ASSOCIATED PRESS
The nation’s roads are a major source of greenhouse gases, but it’s not just from the cars and trucks traveling on them. Streetlights also consume their share of energy.
By switching to a more efficient lighting system for roads, the D.C. region and the country’s nine other largest metropolitan areas could reduce annual carbon dioxide emissions by 1.2 million metric tons — the equivalent of taking 212,000 vehicles off the road. Such an effort also could save $90 million a year, according to a study released in March.
“Even if there wasn’t the thought of global warming, this would make sense because it saves electricity, it saves taxpayer dollars,” said Robert Grow, the study’s author and government relations director of the Greater Washington Board of Trade.
Mr. Grow wrote the report as part of a fellowship on sustainable growth, funded by the Ford Foundation through the American Chamber of Commerce Executives. He focused on two strategies. One was switching to lamps with electricity-sipping, light-emitting diodes, called LEDs. The other was to create a centrally controlled streetlight network that allows managers to adjust brightness based on environmental conditions and to quickly pinpoint malfunctioning lights — including those that stay on in broad daylight.
Mr. Grow said he was surprised that the country hasn’t taken more action to improve streetlight efficiency.
Perhaps the biggest effort is in Ann Arbor, Mich. The city announced in October the conversion of roughly 1,400 downtown streetlights to LED lights, an effort estimated to cut electricity use in half. The lights are manufactured by Durham, N.C.-based Cree Inc. Other manufacturers promise similar savings.
LED traffic lights have become common in much of the country, but LEDs that produce white light, instead of red or green, use newer technology.
Ram Sarma, an Arlington County official, said LED streetlights have been available long enough to provide sufficient information about costs and potential savings.
Arlington, which has committed to reducing greenhouse gases produced by the county government by 10 percent from 2000 to 2012, is installing five LED streetlights. The county wants to gather feedback from drivers on the quality of the light before embarking on a wholesale replacement project.
The high-pressure, sodium lamps that Arlington now uses are about a decade old.
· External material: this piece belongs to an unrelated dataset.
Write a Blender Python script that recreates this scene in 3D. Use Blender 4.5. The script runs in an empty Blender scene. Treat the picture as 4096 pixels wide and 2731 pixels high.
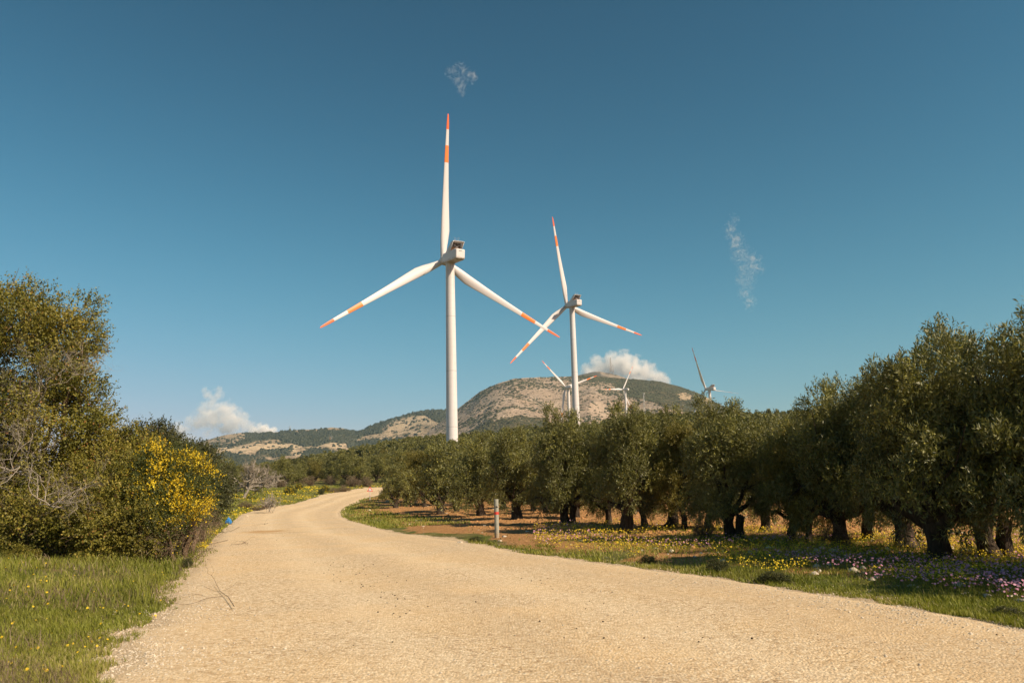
import bpy, math, random
import numpy as np
from mathutils import Vector, Matrix
rng=np.random.default_rng(7); random.seed(7)
SC=bpy.context.scene; COL=SC.collection
PI=math.pi; rad=math.radians
def sst(a,b,x):
    t=np.clip((np.asarray(x,float)-a)/(b-a),0,1); return t*t*(3-2*t)
# ------------------------------------------------------------------ camera
FPX=797.; PITCH=rad(10.45); ROLL=rad(1.5); EYE=1.6
Fv=np.array([0,math.cos(PITCH),math.sin(PITCH)]); R0=np.array([1.,0,0]); U0=np.array([0,-math.sin(PITCH),math.cos(PITCH)])
Rv=R0*math.cos(ROLL)-U0*math.sin(ROLL); Uv=U0*math.cos(ROLL)+R0*math.sin(ROLL)
CAM=np.array([0,0,EYE])
def ray(x,y): return Fv*FPX+Rv*(x-512)+Uv*(341-y)
def proj(P):
    q=np.asarray(P,float)-CAM; z=q@Fv; z=np.where(np.abs(z)<1e-6,1e-6,z)
    return 512+FPX*(q@Rv)/z, 341-FPX*(q@Uv)/z
cd=bpy.data.cameras.new('camera'); cam=bpy.data.objects.new('camera',cd); COL.objects.link(cam)
cd.sensor_width=36; cd.lens=36*FPX/1024; cd.clip_start=0.1; cd.clip_end=40000
M=Matrix.Identity(4)
for i in range(3):
    M[i][0]=Rv[i]; M[i][1]=Uv[i]; M[i][2]=-Fv[i]; M[i][3]=CAM[i]
cam.matrix_world=M; SC.camera=cam
cd.dof.use_dof=True; cd.dof.focus_distance=45; cd.dof.aperture_fstop=3.2
# ------------------------------------------------------------------ noise
def _h(ix,iy,s):
    n=(ix.astype(np.int64)*374761393+iy.astype(np.int64)*668265263+s*1442695041)&0xffffffff
    n=((n^(n>>13))*1274126177)&0xffffffff; n=n^(n>>16); return (n&0xffffff)/float(0xffffff)
def vnoise(x,y,s=0):
    x=np.asarray(x,float);y=np.asarray(y,float)
    xi=np.floor(x);yi=np.floor(y);fx=x-xi;fy=y-yi;fx=fx*fx*(3-2*fx);fy=fy*fy*(3-2*fy)
    a=_h(xi,yi,s);b=_h(xi+1,yi,s);c=_h(xi,yi+1,s);d=_h(xi+1,yi+1,s)
    return (a*(1-fx)+b*fx)*(1-fy)+(c*(1-fx)+d*fx)*fy
def fbm(x,y,s=0,o=4,g=.5):
    v=0;a=1;t=0
    for k in range(o):
        v=v+a*vnoise(np.asarray(x)*2**k+17.3*k,np.asarray(y)*2**k-9.1*k,s+k); t+=a; a*=g
    return v/t*2-1
# ------------------------------------------------------------------ terrain
SKX=np.array([-400,0,150,230,262,305,348,392,435,455,500,560,650,800,1024,1200,1600.])
SKY_=np.array([503,502,495,487,477,466,457,448,443,442,438,432,421,420,408,403,400.])
AZ_SK=np.arctan((SKX-512)/FPX)
HORZ=488-(SKX-512)*math.tan(ROLL)
ANG=(HORZ-SKY_)/FPX*np.cos(AZ_SK)
RK=np.array([125,180,294,450,600,950,1330,1600,2200,4000.])
def zbase(x,y):
    x=np.asarray(x,float);y=np.asarray(y,float)
    r=np.hypot(x,y); az=np.arctan2(x,y)
    A=np.interp(az,AZ_SK,ANG)
    A=np.where(y<0,.03,A)
    near=.00034*np.clip(r-45,0,80)**2
    a125=(.00034*80**2-EYE)/125
    fk=[0,.35,.76,1.0,.75,.42,.55,.5,.2,0.]
    t=np.interp(r,RK,fk)
    zf=EYE+(a125+(A-a125)*t)*np.clip(r,0,2200)
    z=np.where(r<125,near,zf)
    return z
def hit(px,py,fn=None,tmax=2000):
    fn=fn or zbase
    d=ray(px,py); d=d/np.hypot(d[0],d[1])
    ts=np.concatenate([np.arange(2,140,.05),np.arange(140,tmax,.5)])
    P=CAM[None]+ts[:,None]*d[None]
    k=np.where(P[:,2]<fn(P[:,0],P[:,1]))[0]
    if len(k)==0: return P[-1]
    p=P[k[0]].copy(); p[2]=float(fn(p[0:1],p[1:2])[0]); return p
LPX=[(381,486.8),(366,487.4),(348,490),(324,494),(296,503),(261,508.5),(244,514),(237,520),(222,533.5),(209,553),(202,560.6),(189,573),(170,594),(176,603),(166,611),(159,622),(131,631),(113,643),(126,653),(113,670),(96,682),(60,715),(0,790)]
RPX=[(381,489.5),(378,494),(361,498.5),(342,507),(339,512.5),(340,516),(348,520),(392,532),(466,542),(523,552),(610,564),(714,577),(827,594.5),(914,607),(1024,629),(1100,645)]
LE=np.array([[6.,133.],[-6,131]]+[list(hit(a,b)[:2]) for a,b in LPX]+[[-3.3,2.],[-2.6,-4],[-2,-14]])
RE=np.array([[6.,126.],[-6,125]]+[list(hit(a,b)[:2]) for a,b in RPX]+[[7.3,4.5],[9.5,-1],[13,-10]])
def pdist(P,L):
    P=np.asarray(P,float); best=np.full(len(P),1e9); sg=np.zeros(len(P))
    for a,b in zip(L[:-1],L[1:]):
        ab=b-a; l2=ab@ab
        t=np.clip(((P-a)@ab)/l2,0,1); q=a+t[:,None]*ab
        d=np.hypot(P[:,0]-q[:,0],P[:,1]-q[:,1]); c=ab[0]*(P[:,1]-a[1])-ab[1]*(P[:,0]-a[0])
        m=d<best-1e-9; best=np.where(m,d,best); sg=np.where(m,np.sign(c),sg)
    return best*np.where(sg==0,1,sg)
# polylines run from far to near: positive side = on the (viewer's) right... left edge: right side is road
def roadsd(x,y):
    P=np.stack([np.ravel(x),np.ravel(y)],1)
    dl=pdist(P,LE); dr=-pdist(P,RE)     # >0 : on the road side
    ex=np.clip(P[:,0]-5.5,0,None)*(P[:,1]>95); dl=np.where(ex>0,np.minimum(dl,-.3-ex),dl)
    return dl,dr
def zfull(x,y,rough=True):
    x=np.asarray(x,float);y=np.asarray(y,float); sh=x.shape
    x=x.ravel();y=y.ravel(); z=zbase(x,y); r=np.hypot(x,y)
    m=(r<170)
    if m.any():
        xm=x[m];ym=y[m]; dl,dr=roadsd(xm,ym)
        inside=np.minimum(dl,dr); out=-inside
        left=(dl<0)&(dl<dr)
        zz=np.zeros(len(xm))
        ol=np.clip(-dl,0,60); 
        bank=.30*sst(0.2,3.5,ol)+.9*sst(2,9,ol)*sst(30,55,ym)*(1-sst(70,110,ym))
        zz+=np.where(left,bank,0)
        orr=np.clip(-dr,0,80)
        zz+=np.where(~left&(out>0),.10*sst(0.2,2.,orr)*1.0,0)
        if rough:
            # ploughed orchard soil
            sm=np.where(~left,sst(2.5,6,orr),0)*(1-sst(90,150,ym))
            fur=np.sin(2*PI*(ym+.13*xm+.5*fbm(xm*.15,ym*.15,5,2))/1.7)*.085*sst(17,26,ym-.35*xm)
            zz+=sm*(fur+.10*fbm(xm*1.1,ym*1.1,11,3))
            zz+=np.where(out>0,sst(0,.8,out),0)*.05*fbm(xm*.9,ym*.9,21,3)
            zz+=np.where(out>0,1,0)*.02*fbm(xm*3,ym*3,31,2)
        zz=np.where(inside>.25,-.05,zz)
        z[m]=z[m]+zz
    if rough:
        z=z+np.where(r>150,sst(150,220,r)*1.2*fbm(x*.02,y*.02,41,3),0)
    return z.reshape(sh)
def ground_at(px,py): return hit(px,py,lambda a,b:zfull(a,b,False))
def gz(x,y): return float(zfull(np.array([x]),np.array([y]))[0])
def atdepth(px,py,d):
    v=ray(px,py); t=d/v[1]; return CAM+v*t
# ------------------------------------------------------------------ materials
class NT:
    def __init__(s,m): s.t=m.node_tree; s.n=s.t.nodes; s.l=s.t.links
    def N(s,ty,ins=None,**kw):
        n=s.n.new(ty)
        for k,v in kw.items(): setattr(n,k,v)
        for k,v in (ins or {}).items():
            i=n.inputs[k]
            if isinstance(v,bpy.types.NodeSocket): s.l.new(v,i)
            else: i.default_value=v
        return n
    def noise(s,vec,scale,detail=3,rough=.6): 
        return s.N('ShaderNodeTexNoise',{'Vector':vec,'Scale':scale,'Detail':detail,'Roughness':rough}).outputs[0]
    def math(s,op,a,b=0.,c=None,clamp=False):
        d={0:a,1:b}
        if c is not None: d[2]=c
        return s.N('ShaderNodeMath',d,operation=op,use_clamp=clamp).outputs[0]
    def mr(s,v,a,b,c=0.,d=1.): return s.N('ShaderNodeMapRange',{0:v,1:a,2:b,3:c,4:d}).outputs[0]
    def mix(s,f,a,b,bt='MIX'):
        n=s.N('ShaderNodeMix',data_type='RGBA',blend_type=bt)
        for i,v in ((0,f),(6,a),(7,b)):
            if isinstance(v,bpy.types.NodeSocket): s.l.new(v,n.inputs[i])
            else: n.inputs[i].default_value=v if i==0 else (*v[:3],1)
        return n.outputs[2]
    def ramp(s,f,pts):
        n=s.N('ShaderNodeValToRGB',{0:f}); e=n.color_ramp.elements
        while len(e)<len(pts): e.new(.5)
        for k,(p,c) in enumerate(pts): e[k].position=p; e[k].color=(*c,1)
        return n.outputs[0]
    def attr(s,name): return s.N('ShaderNodeAttribute',attribute_name=name).outputs['Fac']
def newmat(name):
    m=bpy.data.materials.new(name); m.use_nodes=True; m.node_tree.nodes.clear(); return m,NT(m)
def finish(t,col,rough=.8,bump=None,bstr=.5,bdist=.02,spec=.3,metal=0.):
    d={'Base Color':col,'Roughness':rough,'Specular IOR Level':spec,'Metallic':metal}
    if not isinstance(col,bpy.types.NodeSocket): d['Base Color']=(*col,1)
    b=t.N('ShaderNodeBsdfPrincipled',d)
    if bump is not None:
        bn=t.N('ShaderNodeBump',{'Height':bump,'Strength':bstr,'Distance':bdist}); t.l.new(bn.outputs[0],b.inputs['Normal'])
    o=t.N('ShaderNodeOutputMaterial'); t.l.new(b.outputs[0],o.inputs[0]); return b
def obco(t): return t.N('ShaderNodeTexCoord').outputs['Object']
def plain(name,col,rough=.6,spec=.4,metal=0.,var=.12,vs=3.,bump=0.):
    m,t=newmat(name); v=obco(t); n=t.noise(v,vs,4)
    c=t.mix(t.mr(n,.3,.7),tuple(x*(1-var) for x in col),tuple(min(1,x*(1+var)) for x in col))
    finish(t,c,rough,n if bump else None,bump,.02,spec,metal); return m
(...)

They are about 25 percent to 30 percent more efficient than the mercury vapor lamps that they replaced, Mr. Sarma said.
Mr. Grow also looked at the centrally managed streetlight network implemented in Oslo. The Norwegian system feeds data into a control center that keeps track of lights that need to be fixed and automatically dims streetlights based on the season, local weather and traffic density. Streetlights at dawn, for example, don’t have to be at full power, said Julia O’Shaughnessy, a spokeswoman for San Jose, Calif.-based Echelon Corp., which owns the technology used in Oslo.
Mr. Sarma knows about the technology but said the capital costs were too high and potential savings not great enough for Arlington.
Mr. Grow said it would take nearly $70 million to install such a system throughout the D.C. area and about seven years to recoup the costs in energy and maintenance savings.
Based on Oslo’s experience and the estimates of LED streetlight manufacturers, Mr. Grow’s analysis assumed a 50 percent reduction in electricity usage for any kind of streetlight improvement. He said the D.C. area alone could save $6 million a year on electricity and reduce carbon-dioxide emissions by nearly 78,000 metric tons.
Mr. Grow then extrapolated his basic assumptions to the other metropolitan areas.
Maryland State Highway Administrator Neil J. Pedersen said the agency was reviewing Mr. Grow’s report and would consider efficiency improvements to the lights on the roads it operates.
“There are capital costs associated with it that we need to understand,” he said. “There’s still questions about what the longevity is of some of these lights.”